The great thing is that you have more and more infrastructure that's coming into the basin. We continue to see new rail facilities that are coming online. We're seeing significant amount of pipe that will be coming in over the next two to three years. A lot of open seasons out there. So that obviously is all very positive from a producer standpoint to have options going forward.
- Analyst
Looking at the higher proppant jobs as well as the slickwater, have you seen any difference between those performance, or have they both been in line and outperforming expectations with current curves?
- President & COO
Most of the tests that we've done so far have been with slickwater. We've got a handful of the higher proppant stimulations, but they're earlier time. But both of them in general have shown out-performance.
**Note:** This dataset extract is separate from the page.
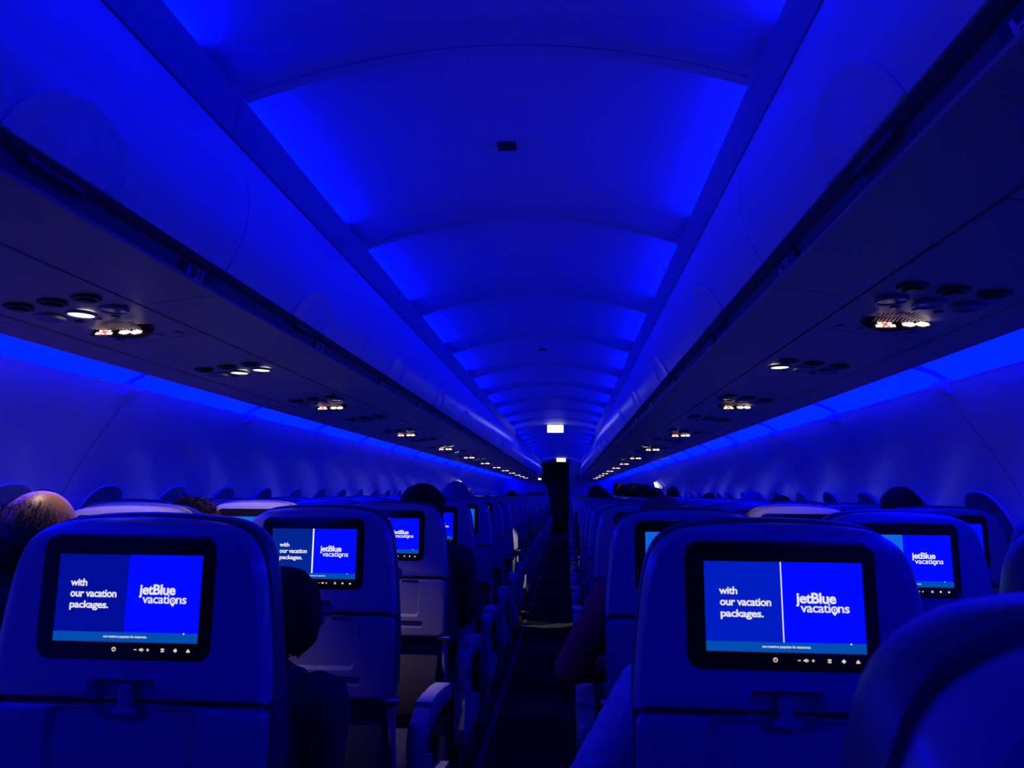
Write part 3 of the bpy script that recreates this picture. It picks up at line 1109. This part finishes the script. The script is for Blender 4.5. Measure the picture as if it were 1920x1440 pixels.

We just don't have as much data on the high prop at this point. We've got quite a few of them that are currently being completed and will come into play in the fourth quarter and first quarter. So we will have more data as we get into early next year.
Operator
This concludes our question-and-answer session. I would like to turn the conference over to Oasis Petroleum for any closing remarks.
- CEO
We recognize the third quarter has presented challenges, some internally imposed and some externally imposed. In light of that, we have level set our expectations and feel like we're in good shape moving forward. We have an excellent asset base and the operational and financial capability to execute on it. Thank you for participating in our call today.
Operator
The conference has now concluded. Thank you for attending today's presentation. You may now disconnect.